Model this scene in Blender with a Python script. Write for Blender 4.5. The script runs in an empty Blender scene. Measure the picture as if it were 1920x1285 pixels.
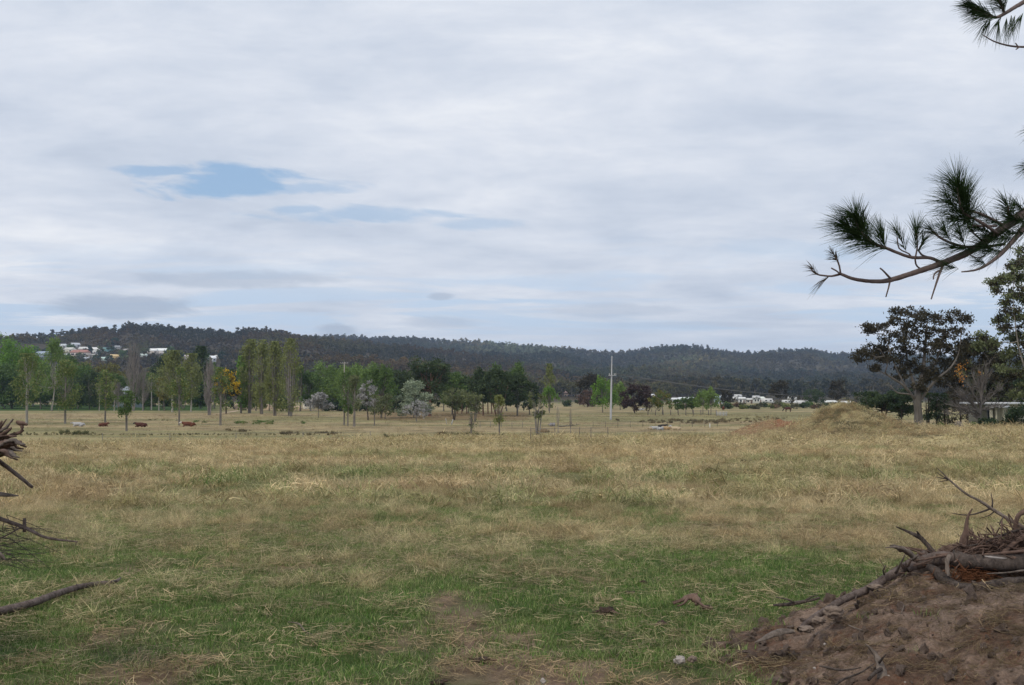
import bpy, math, random
import numpy as np
from mathutils import Vector, Matrix

# ------------------------------------------------------------------ camera, world, sun, exposure
scene = bpy.context.scene
COL = scene.collection
F = 1920.0
PITCH = math.atan((740.0 - 642.5) / F)
EYE = 1.65
cam_data = bpy.data.cameras.new('camera')
cam_data.sensor_width = 36.0
cam_data.lens = 36.0
cam_data.clip_start = 0.05
cam_data.clip_end = 30000.0
cam = bpy.data.objects.new('camera', cam_data)
COL.objects.link(cam)
cam.location = (0, 0, EYE)
cam.rotation_euler = (math.pi / 2 + PITCH, 0, 0)
scene.camera = cam
scene.view_settings.view_transform = 'Standard'
scene.view_settings.look = 'None'
scene.view_settings.gamma = 1.0
scene.view_settings.exposure = 0.0
scene.view_settings.use_curve_mapping = False
SUN_EL, SUN_AZ = math.radians(52), math.radians(215)      # azimuth clockwise from +Y
SKY_STRENGTH = 0.1

world = bpy.data.worlds.new('World')
scene.world = world
world.use_nodes = True
WT = world.node_tree
WT.nodes.clear()


class NB:
    """small helper to write node trees"""
    def __init__(self, nt):
        self.nt = nt

    def n(self, t, **kw):
        nd = self.nt.nodes.new(t)
        for k, v in kw.items():
            setattr(nd, k, v)
        return nd

    def link(self, a, b):
        self.nt.links.new(a, b)

    def _in(self, sock, v):
        if hasattr(v, 'is_output') or isinstance(v, bpy.types.NodeSocket):
            self.link(v, sock)
        else:
            sock.default_value = v

    def m(self, op, a, b=0.0, c=None, clamp=False):
        nd = self.n('ShaderNodeMath', operation=op, use_clamp=clamp)
        self._in(nd.inputs[0], a)
        self._in(nd.inputs[1], b)
        if c is not None:
            self._in(nd.inputs[2], c)
        return nd.outputs[0]

    def vec(self, x, y, z=0.0):
        nd = self.n('ShaderNodeCombineXYZ')
        self._in(nd.inputs[0], x)
        self._in(nd.inputs[1], y)
        self._in(nd.inputs[2], z)
        return nd.outputs[0]

    def noise(self, v, scale, detail=4.0, rough=0.5, dist=0.0, color=False):
        nd = self.n('ShaderNodeTexNoise')
        if v is not None:
            self.link(v, nd.inputs['Vector'])
        nd.inputs['Scale'].default_value = scale
        nd.inputs['Detail'].default_value = detail
        nd.inputs['Roughness'].default_value = rough
        nd.inputs['Distortion'].default_value = dist
        return nd.outputs['Color' if color else 'Fac']

    def ss(self, v, lo, hi, a=0.0, b=1.0):
        nd = self.n('ShaderNodeMapRange', interpolation_type='SMOOTHSTEP')
        self._in(nd.inputs['Value'], v)
        nd.inputs['From Min'].default_value = lo
        nd.inputs['From Max'].default_value = hi
        nd.inputs['To Min'].default_value = a
        nd.inputs['To Max'].default_value = b
        return nd.outputs[0]

    def mix(self, f, a, b, mode='MIX'):
        nd = self.n('ShaderNodeMix', data_type='RGBA', blend_type=mode)
        self._in(nd.inputs[0], f)
        for s, v in ((nd.inputs[6], a), (nd.inputs[7], b)):
            if isinstance(v, bpy.types.NodeSocket):
                self.link(v, s)
            else:
                s.default_value = (v[0], v[1], v[2], 1.0)
        return nd.outputs[2]

    def ramp(self, v, stops):
        nd = self.n('ShaderNodeValToRGB')
        self.link(v, nd.inputs[0])
        e = nd.color_ramp.elements
        while len(e) < len(stops):
            e.new(0.5)
        for el, (p, c) in zip(e, stops):
            el.position = p
            el.color = (c[0], c[1], c[2], 1.0)
        return nd.outputs[0]


def build_sky():
    g = NB(WT)
    out = g.n('ShaderNodeOutputWorld')
    bg = g.n('ShaderNodeBackground')
    bg.inputs['Strength'].default_value = SKY_STRENGTH
    sky = g.n('ShaderNodeTexSky', sky_type='NISHITA')
    sky.sun_disc = False
    sky.sun_elevation = SUN_EL
    sky.sun_rotation = SUN_AZ
    sky.air_density = 1.2
    sky.dust_density = 1.0
    tc = g.n('ShaderNodeTexCoord')
    sep = g.n('ShaderNodeSeparateXYZ')
    g.link(tc.outputs['Generated'], sep.inputs[0])
    x, y, z = sep.outputs
    zz = g.m('ADD', g.m('MAXIMUM', z, 0.0), 0.055)
    P = g.vec(g.m('DIVIDE', x, zz), g.m('DIVIDE', y, zz))
    ys = g.m('MAXIMUM', y, 0.05)
    u = g.m('DIVIDE', x, ys)
    w = g.m('DIVIDE', z, ys)
    front = g.ss(y, 0.05, 0.3)
    D = g.vec(g.m('MULTIPLY', u, 7.0), g.m('MULTIPLY', w, 24.0))
    D2 = g.vec(g.m('MULTIPLY', u, 17.0), g.m('ADD', g.m('MULTIPLY', w, 75.0), g.m('MULTIPLY', u, 9.0)))
    edge = g.m('SUBTRACT', g.noise(D, 1.0, 6, 0.62), 0.5)
    edge2 = g.m('SUBTRACT', g.noise(D2, 1.0, 8, 0.62, 0.4), 0.5)
    # layered cloud brightness
    A = g.noise(P, 0.50, 8, 0.55, 0.15)
    B = g.noise(P, 1.6, 8, 0.62, 0.1)
    P2 = g.vec(g.m('ADD', g.m('MULTIPLY', u, 4.2), 3.7), g.m('MULTIPLY', g.m('POWER', w, 0.8), 13.0))
    C = g.noise(P2, 1.0, 9, 0.60, 0.35)
    b = g.m('ADD', g.m('ADD', g.m('MULTIPLY', A, 0.44), g.m('MULTIPLY', B, 0.22)), g.m('MULTIPLY', C, 0.34))
    k = 1.0 / SKY_STRENGTH

    def c(r, gg, bb):
        return (r * k, gg * k, bb * k)
    cloud = g.ramp(b, [(0.37, (0.52, 0.59, 0.71)), (0.46, (0.645, 0.705, 0.81)),
                       (0.53, (0.75, 0.795, 0.88)), (0.62, (0.92, 0.94, 0.98))])
    cloud = g.mix(1.0, cloud, c(1, 1, 1), 'MULTIPLY')
    # open sky colour: the physical sky, softened by thin high cloud
    blue = g.mix(0.62, sky.outputs[0], c(0.33, 0.54, 0.84))
    thin = g.mix(0.86, blue, c(0.62, 0.74, 0.90))
    # pale bluish band above the hills where the deck breaks into streaks
    S = g.vec(g.m('MULTIPLY', u, 3.1), g.m('MULTIPLY', w, 42.0))
    streak = g.noise(S, 1.0, 7, 0.6, 0.5)
    low = g.ss(g.m('ADD', w, g.m('MULTIPLY', edge, 0.09)), 0.075, 0.165, 1.0, 0.0)
    gap = g.m('MULTIPLY', g.ss(streak, 0.46, 0.58), low)
    col = g.mix(gap, cloud, thin)
    # blue openings
    holes = None
    for (px, py, a, bb_, amp, op) in ((415, 338, 150, 33, 2.6, 1.0), (300, 318, 90, 13, 2.6, 0.8), (560, 350, 120, 13, 2.4, 0.6), (690, 402, 185, 17, 2.6, 0.6), (560, 392, 60, 9, 2.4, 0.6),
                                      (900, 418, 90, 12, 1.6, 0.45), (1430, 462, 110, 18, 1.5, 0.28), (1560, 470, 60, 20, 1.4, 0.25)):
        uu = g.m('DIVIDE', g.m('SUBTRACT', u, (px - 960) / F), a / F)
        ww = g.m('DIVIDE', g.m('SUBTRACT', w, (740 - py) / F), bb_ / F)
        r = g.m('SQRT', g.m('ADD', g.m('MULTIPLY', uu, uu), g.m('MULTIPLY', ww, ww)))
        r = g.m('ADD', r, g.m('MULTIPLY', edge2, amp))
        hm = g.m('MULTIPLY', g.ss(r, 0.48, 1.25, 1.0, 0.0), op)
        holes = hm if holes is None else g.m('MAXIMUM', holes, hm)
    back = g.m('MULTIPLY', g.ss(g.noise(P, 0.8, 5, 0.5), 0.64, 0.74), g.m('SUBTRACT', 1.0, front))
    holes = g.m('MAXIMUM', g.m('MULTIPLY', holes, front), back)
    col = g.mix(g.m('MULTIPLY', holes, 0.90), col, blue)
    # small dark-bellied low clouds
    for (px, py, a, bb_, op) in ((225, 574, 155, 30, 0.8), (430, 522, 230, 20, 0.55), (632, 620, 42, 14, 0.8),
                                 (826, 556, 28, 8, 0.6), (830, 604, 85, 14, 0.4), (1150, 582, 170, 14, 0.35), (1330, 610, 220, 9, 0.3)):
        uu = g.m('DIVIDE', g.m('SUBTRACT', u, (px - 960) / F), a / F)
        ww = g.m('DIVIDE', g.m('SUBTRACT', w, (740 - py) / F), bb_ / F)
        r = g.m('SQRT', g.m('ADD', g.m('MULTIPLY', uu, uu), g.m('MULTIPLY', ww, ww)))
        r = g.m('ADD', r, g.m('MULTIPLY', edge2, 1.5))
        hm = g.m('MULTIPLY', g.m('MULTIPLY', g.ss(r, 0.45, 1.1, 1.0, 0.0), op), front)
        col = g.mix(hm, col, c(0.43, 0.505, 0.625))
    # distant pale horizon
    col = g.mix(g.ss(w, 0.035, 0.085, 0.35, 0.0), col, c(0.70, 0.78, 0.90))
    g.link(col, bg.inputs['Color'])
    g.link(bg.outputs[0], out.inputs['Surface'])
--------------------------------
**Work to complete**
From the first line of the listing above, repeat every line through the one holding "self.nt.links.new(a, b)". Both ends count, and pictures stay out.

**Full solution**
Model this scene in Blender with a Python script. Write for Blender 4.5. The script runs in an empty Blender scene. Measure the picture as if it were 1920x1285 pixels.
import bpy, math, random
import numpy as np
from mathutils import Vector, Matrix

# ------------------------------------------------------------------ camera, world, sun, exposure
scene = bpy.context.scene
COL = scene.collection
F = 1920.0
PITCH = math.atan((740.0 - 642.5) / F)
EYE = 1.65
cam_data = bpy.data.cameras.new('camera')
cam_data.sensor_width = 36.0
cam_data.lens = 36.0
cam_data.clip_start = 0.05
cam_data.clip_end = 30000.0
cam = bpy.data.objects.new('camera', cam_data)
COL.objects.link(cam)
cam.location = (0, 0, EYE)
cam.rotation_euler = (math.pi / 2 + PITCH, 0, 0)
scene.camera = cam
scene.view_settings.view_transform = 'Standard'
scene.view_settings.look = 'None'
scene.view_settings.gamma = 1.0
scene.view_settings.exposure = 0.0
scene.view_settings.use_curve_mapping = False
SUN_EL, SUN_AZ = math.radians(52), math.radians(215)      # azimuth clockwise from +Y
SKY_STRENGTH = 0.1

world = bpy.data.worlds.new('World')
scene.world = world
world.use_nodes = True
WT = world.node_tree
WT.nodes.clear()


class NB:
    """small helper to write node trees"""
    def __init__(self, nt):
        self.nt = nt

    def n(self, t, **kw):
        nd = self.nt.nodes.new(t)
        for k, v in kw.items():
            setattr(nd, k, v)
        return nd

    def link(self, a, b):
        self.nt.links.new(a, b)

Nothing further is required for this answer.